Nylimur memang bahasa Jawa. Arti bebasnya sih adalah mengalihkan perhatian, mengalihkan pokok pembicaraan sehingga hal utama yang sedang menjadi bahasan terlupakan. Biasanya sih dipakai anak-anak manakala ditanyakan tentang sesuatu hal yang dirasa memojokkannya. Anak saya yang belum genap empat tahun misalnya, saat ditanya siapa yang mencoret dinding, serta merta kemudian nylimur dengan bercerita keinginannya memelihara kelinci. Begitu halnya anak teman sekantor yang seumuran dengan anak saya bila ditanya apakah mau makan apa misalnya, jadinya malah nylimur bercerita tentang mobil bagus yang tengah lewat di jalan.

Sindrom nylimur ini ternyata tidak hanya menjangkiti anak-anak. Beberapa orang dewasa pun ternyata mengidap kebiasaan yang sama. Ketidakmampuan menghadapi pokok permasalahan dialihkan dengan harapan sang audiens akan terlupa pada pokok permasalahan. Bila sang audiens tipe pelupa, atau tipe yang suka larut dalam perbincangan, atau tipe yang tidak fokus pada permasalahan, trik nylimur ini sering berhasil.

Seorang rekan di kantor, bila mendapatkan komplain dari customer, sering menggunakan trik ini.
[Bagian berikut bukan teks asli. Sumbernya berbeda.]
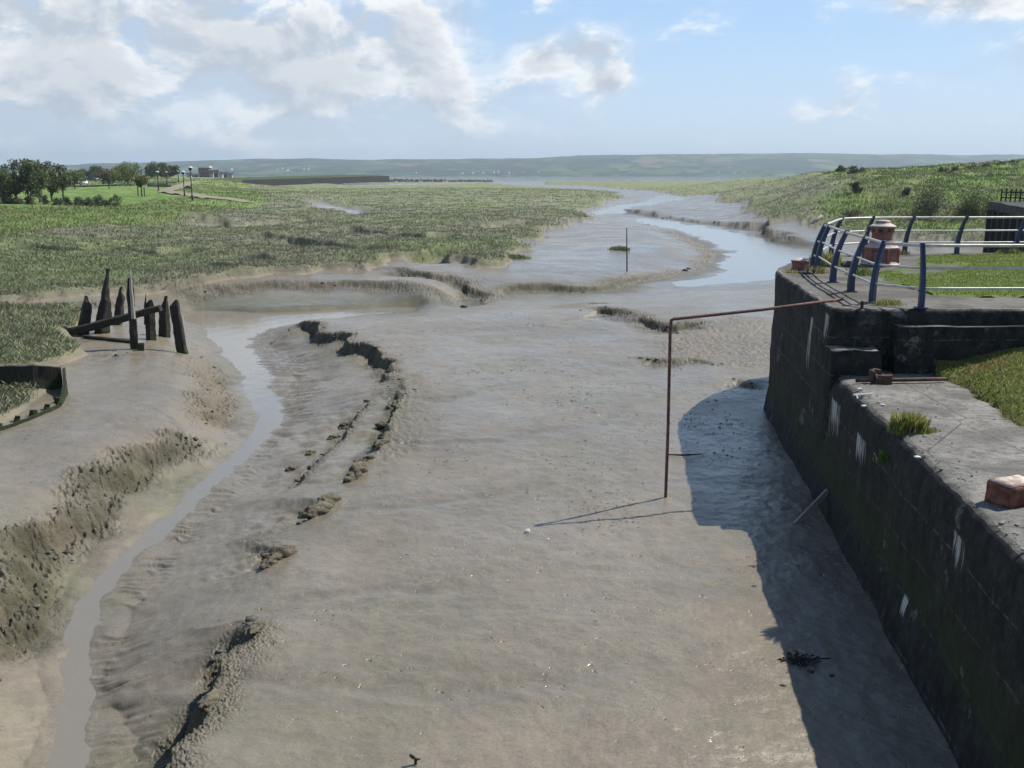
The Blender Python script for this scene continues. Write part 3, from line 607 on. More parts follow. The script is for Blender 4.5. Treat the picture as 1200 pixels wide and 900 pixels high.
def veg_colour(X, Y, T):
    """leaf colours of the plants that grow at a place (marsh, dyke, lawn, dunes)"""
    n1 = (fbm(X / 11, Y / 11, 4) + 1) * .5; n2 = (fbm(X / 2.3, Y / 2.3, 3) + 1) * .5; r = np.sqrt(X * X + Y * Y)
    a = np.array([.115, .127, .072]); b = np.array([.13, .133, .09]); c_ = np.array([.112, .142, .064]); 
    t = sstep(.35, .7, n1)[:, None]; c = a * (1 - t) + b * t
    t = (sstep(.55, .8, (fbm(X / 23 + 8, Y / 23, 3) + 1) * .5) * .7)[:, None]; c = c * (1 - t) + c_ * t
    t = sstep(120, 420, r)[:, None] * .55; c = c * (1 - t) + np.array([.122, .138, .062]) * t
    # reeds on the dyke
    dk = np.array([.1, .16, .042]) * (1 - n1[:, None]) + np.array([.122, .155, .056]) * n1[:, None]
    st = sstep(.52, .62, (perlin(X / 40, Y / 6) + 1) * .5)[:, None] * .5; dk = dk * (1 - st) + np.array([.17, .155, .075]) * st
    t = T['dyke'][:, None]; c = c * (1 - t) + dk * t
    lw = np.array([.09, .135, .036]) * (.85 + .3 * n2[:, None]); t = T['lawn'][:, None]; c = c * (1 - t) + lw * t
    t = sstep(.4, .62, n1)[:, None]; dn = np.array([.09, .14, .032]) * (1 - t) + np.array([.12, .135, .05]) * t
    t = (sstep(.56, .7, (fbm(X / 6 + 4, Y / 6, 3) + 1) * .5))[:, None] * .45; dn = dn * (1 - t) + np.array([.06, .08, .035]) * t
    t = T['dune'][:, None]; c = c * (1 - t) + dn * t
    return 1.75 * c * (.75 + .5 * n2[:, None])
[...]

Tekniknya adalah dengan mengetahui benar pokok-pokok apa yang menjadi kesukaan sang pengomplain, sehingga bisa dengan mudah berkelit dari pokok yang dipermasalahkan. Bila tahu benar, seringkali trik ini berhasil dan komplain pun redam dengan sendirinya. Kadang sih tidak berhasil. Tapi tak ada salahnya untuk dicoba. Hehehe.
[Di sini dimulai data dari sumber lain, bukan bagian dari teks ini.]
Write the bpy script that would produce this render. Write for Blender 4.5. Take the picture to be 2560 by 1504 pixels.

Dan ternyata bila diperhatikan, kita pun adalah bangsa yang suka nylimur dan di-slimurkan. Contoh sederhana adalah apa yang terjadi pada hari Minggu (1/6) yang lalu. Aksi kekerasan yang dilakukan FPI pada massa aksi yang dilakukan oleh Aliansi Kebangsaan dan Kebebasan Beragama dan Berkeyakinan (AKKBB) yang kemudian disebut http://www.kompas.com sebagai Tragedi Monas, kemudian banyak di-slimur-kan dengan isu pembubaran Ahmadiyah, dan juga isu Islam versus Pluralisme. Padahal, terlepas perdebatan panjang tentang isu-isu lain yang terkait, masalahnya sebenarnya sederhana: perbedaan pendapat bukanlah seharusnya dilakukan dengan kekerasan. Titik. Atau dengan kata lain: penggunaan kekerasan untuk menyelesaikan permasalahan bukanlah sebuah cara yang seharusnya dipilih bangsa ini.
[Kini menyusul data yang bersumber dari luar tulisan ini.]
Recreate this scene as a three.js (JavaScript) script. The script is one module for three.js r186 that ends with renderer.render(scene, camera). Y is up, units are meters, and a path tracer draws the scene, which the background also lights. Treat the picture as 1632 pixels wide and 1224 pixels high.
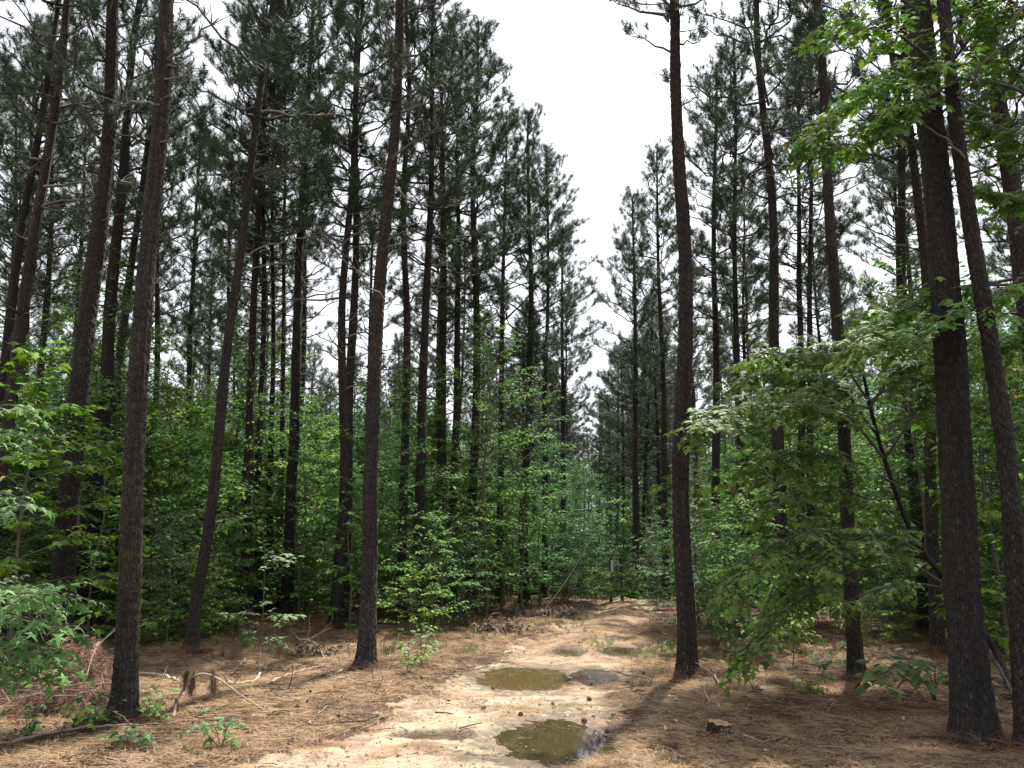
import * as THREE from 'three';
import { createNoise2D, createNoise3D } from 'simplex-noise';

// ---------------------------------------------------------------- camera, sky, sun, exposure
const PITCH = 10.6 * Math.PI / 180, FOCAL = 1320, EYE = 1.6;
const scene = new THREE.Scene();
const camera = new THREE.PerspectiveCamera(2 * Math.atan(612 / FOCAL) * 180 / Math.PI, 4 / 3, 0.1, 1200);
camera.position.set(0, EYE, 0);
camera.rotation.set(PITCH, 0, 0);
camera.updateMatrixWorld();

const SUN = (() => { const el = 64 * Math.PI / 180, az = 27 * Math.PI / 180; return new THREE.Vector3(Math.sin(az) * Math.cos(el), Math.sin(el), -Math.cos(az) * Math.cos(el)); })();
{ // thin bright overcast veil: one smooth sky, a little brighter round the sun
  const W = 512, H = 256, d = new Float32Array(W * H * 4), v = new THREE.Vector3();
  for (let j = 0; j < H; j++) for (let i = 0; i < W; i++) {
    const th = ((j + .5) / H - .5) * Math.PI, ph = ((i + .5) / W - .5) * 2 * Math.PI;
    v.set(Math.cos(th) * Math.cos(ph), Math.sin(th), Math.cos(th) * Math.sin(ph));
    const c = Math.max(0, v.dot(SUN)), g = .42 + .45 * Math.pow(c, 6) + .1 * c, k = (j * W + i) * 4;
    const up = v.y < 0 ? .35 : 1;
    d[k] = g * .965 * up; d[k + 1] = g * 1.0 * up; d[k + 2] = g * 1.06 * up; d[k + 3] = 1;
  }
  const t = new THREE.DataTexture(d, W, H, THREE.RGBAFormat, THREE.FloatType);
  t.mapping = THREE.EquirectangularReflectionMapping; t.magFilter = t.minFilter = THREE.LinearFilter; t.needsUpdate = true;
  scene.background = t; scene.environment = t;
}
const sun = new THREE.DirectionalLight(new THREE.Color(1, .96, .89), 5);
sun.position.copy(SUN).multiplyScalar(80).add(new THREE.Vector3(0, 0, -20)); sun.target.position.set(0, 0, -20);
sun.castShadow = true; sun.shadow.radius = 2; sun.shadow.mapSize.set(4096, 4096);
Object.assign(sun.shadow.camera, { left: -60, right: 60, top: 60, bottom: -60, near: 1, far: 220 });
scene.add(sun, sun.target);
const EXPOSURE = 2.8;

// ---------------------------------------------------------------- helpers
function RNG(a) { return () => { a = (a + 0x6d2b79f5) | 0; let t = Math.imul(a ^ (a >>> 15), 1 | a); t = (t + Math.imul(t ^ (t >>> 7), 61 | t)) ^ t; return ((t ^ (t >>> 14)) >>> 0) / 4294967296; }; }
const V = (x, y, z) => new THREE.Vector3(x, y, z);
const n2 = createNoise2D(RNG(11)), n3 = createNoise3D(RNG(12));
const lerp = (a, b, t) => a + (b - a) * t, clamp = (x, a = 0, b = 1) => Math.min(b, Math.max(a, x));
const sst = (a, b, x) => { const t = clamp((x - a) / (b - a)); return t * t * (3 - 2 * t); };
const UP = V(0, 1, 0);
function ray(px, py) { const x = (px - 816) / FOCAL, y = (612 - py) / FOCAL; return V(x, y * Math.cos(PITCH) + Math.sin(PITCH), y * Math.sin(PITCH) - Math.cos(PITCH)); }
function at(px, py, depth) { const r = ray(px, py); return r.multiplyScalar(depth / -r.z).add(V(0, EYE, 0)); }
function flat(px, py) { const r = ray(px, py); return r.multiplyScalar(EYE / -r.y).add(V(0, EYE, 0)); }

// the line of the track: centre x as a function of the distance ahead
const trackPts = [[-10, -3.6], [4, -1.5], ...[[722, 1200], [860, 1080], [955, 1000], [1000, 968]].map(([x, y]) => { const p = flat(x, y); return [-p.z, p.x]; }), [30, 3.75], [42, 4.55], [56, 5.35], [75, 6.9], [200, 18]];
function trackX(d) { for (let i = 1; i < trackPts.length; i++) if (d <= trackPts[i][0] || i === trackPts.length - 1) { const [a, xa] = trackPts[i - 1], [b, xb] = trackPts[i]; return lerp(xa, xb, (d - a) / (b - a)); } }
const trackHalf = (d) => lerp(1.2, .85, sst(6, 20, d));

// puddles: pixel centre and half sizes in the photograph turned into ground ellipses
const puddles = [
  { px: 888, py: 1178, rx: 92, ry: 35, depth: .07, ring: .38, label: 'large brown puddle nearest the camera with tree trunks mirrored in it', tone: [.04, .03, .012] },
  { px: 838, py: 1079, rx: 76, ry: 19, depth: .07, ring: .2, label: 'long olive brown puddle across the middle of the dirt track', tone: [.078, .053, .021] },
  { px: 950, py: 1076, rx: 40, ry: 13, depth: .05, ring: .3, label: 'small grey puddle beside the right end of the long brown one', tone: [.06, .055, .05] },
  { px: 995, py: 1036, rx: 37, ry: 8, depth: .06, ring: .2, label: 'dark green puddle farthest along the right wheel track', tone: [.05, .04, .02] },
  { px: 905, py: 1037, rx: 24, ry: 6, depth: .04, ring: .3, label: 'tiny olive puddle in the left wheel track beyond the long puddle', tone: [.07, .055, .026] },
  { px: 692, py: 1169, rx: 52, ry: 6, depth: .02, ring: .5, label: 'shallow narrow muddy puddle left of the large near puddle', tone: [.11, .078, .04] },
].map((p) => { const c = flat(p.px, p.py), e = flat(p.px + p.rx, p.py), f = flat(p.px, p.py - p.ry), g = flat(p.px, p.py + p.ry); return { ...p, c: V(c.x, 0, (f.z + g.z) / 2), a: e.x - c.x, b: (g.z - f.z) / 2 }; });
function puddleAt(x, z) { // 0 deep inside .. 1 at shore, larger outside
  let best = [9, null];
  for (const p of puddles) {
    const u = (x - p.c.x) / p.a, w = (z - p.c.z) / p.b; if (Math.abs(u) > 2.2 || Math.abs(w) > 2.2) continue;
    let r = Math.hypot(u, w); r *= 1 + .13 * n2(x * 2.1 + 7, z * 2.1) + .08 * n2(x * 6, z * 6 + 3) + .035 * n2(x * 15, z * 15);
    if (r < best[0]) best = [r, p];
  }
  return best;
}
const fall = (d) => d < 20 ? 0 : d < 26 ? -.06 * (d - 20) * (d - 20) / 12 : -.18 - .06 * (Math.min(d, 52) - 26);
function hBase(x, z) {
  const d = -z, off = x - trackX(d), w = trackHalf(d), out = sst(w * .8, w + 1.6, Math.abs(off));
  let y = fall(d) + out * (.05 * n2(x * .3, z * .3) + .03 * n2(x * .9 + 5, z * .9) + .05) + out * .018 * n2(x * 3.1, z * 3.1);
  const far = sst(11, 16, d); // two wheel tracks with a raised middle
  y += (1 - out) * far * (.05 * Math.exp(-off * off / .06) - .03 * Math.exp(-Math.pow(Math.abs(off) - .62, 2) / .05));
  y += (1 - out) * (.012 * n2(x * 1.7, z * 1.7) + .009 * n2(x * 5, z * 3.2) + .006 * Math.abs(n2(x * 11, z * 8)));
  y += (1 - out) * sst(8, 10, d) * .022 * (sst(.5, .62, Math.abs(off + .25 * n2(z * .5, 3))) - sst(.8, .92, Math.abs(off + .25 * n2(z * .5, 3)))) * -1;
  y += .02 * sst(.35, 0, Math.abs(Math.abs(off) - w)) * (n2(x * 5.3, z * 4.1 + 9) + .6);   // churned shoulder
  return y;
}
function ground(x, z) {
  let y = hBase(x, z); const [r, p] = puddleAt(x, z);
  if (p) { const lvl = p.level ??= -.03; y = r < 1 ? lvl - p.depth * (1 - r * r) : r < 1.8 ? lerp(lvl + .003, Math.max(y, lvl + .008), sst(1, 1.8, r)) : y; }
  return y;
}
function onGround(px, py) { const r = ray(px, py); let t = 2; for (let i = 0; i < 4000; i++) { const x = r.x * t, z = r.z * t; if (EYE + r.y * t <= ground(x, z)) break; t += .02; } return V(r.x * t, ground(r.x * t, r.z * t), r.z * t); }
const drop = (x, z, dy = 0) => V(x, ground(x, z) + dy, z);

const taken = {};
function numbered(name) { const n = taken[name] = (taken[name] ?? -1) + 1; return n ? `${name}_${String(n).padStart(3, '0')}` : name; }
function tag(o, label, category, group, kind) { if (label) o.userData.label = label; if (category) o.userData.category = category; if (group) o.userData.group = group; if (kind) o.userData.kind = kind; return o; }
function thing(name, label, category, pos, group) { const g = new THREE.Group(); g.name = numbered(name); if (pos) g.position.copy(pos); scene.add(g); return tag(g, label, category, group); }
function part(parent, name, geo, mat, kind) { const m = new THREE.Mesh(geo, mat); m.name = name; m.castShadow = m.receiveShadow = true; parent.add(m); if (kind) m.userData.kind = kind; return m; }
function solo(name, geo, mat, label, category, group, kind) { const m = new THREE.Mesh(geo, mat); m.name = numbered(name); m.castShadow = m.receiveShadow = true; scene.add(m); return tag(m, label, category, group, kind); }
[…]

Bila Anda tak suka tawuran antar pelajar dan merasa ngeri pada saat berada di antara dua kelompok yang saling lempar batu tersebut, tentunya bisa menerima klausul tadi (baca: kekerasan bukanlah cara yang diambil untuk menyelesaikan perselisihan) terlepas apa penyebab tawuran antar pelajar itu (bisa jadi karena rebutan pacar, rebutan angkot, kalah main bola, dan sejuta penyebab lain yang bisa terkait).

Dalam konteks nylimur itu tadi, bagi penyuka teori konspirasi, jangan-jangan aksi hari Minggu itu adalah salah satu cara pemerintah untuk nylimur dari demo-demo menentang kenaikan BBM, yang belakangan pemerintah kewalahan menanganinya, bahkan upaya nylimur dengan melakukan penggerebekan Bea Cukai oleh KPK pun tidak cukup untuk mengalihkan perhatian.

Bagi media, budaya nylimur ini pun lebih menarik dibandingkan dengan terus mencermati kejadian yang telah berlalu. Bagi mereka, selama bisa jualan sesuatu yang panas, buat apa menjual yang sudah dijajakan kemarin.

Ah, nylimur, nylimur. Ada yang tahu padanan katanya dalam bahasa Indonesia apa?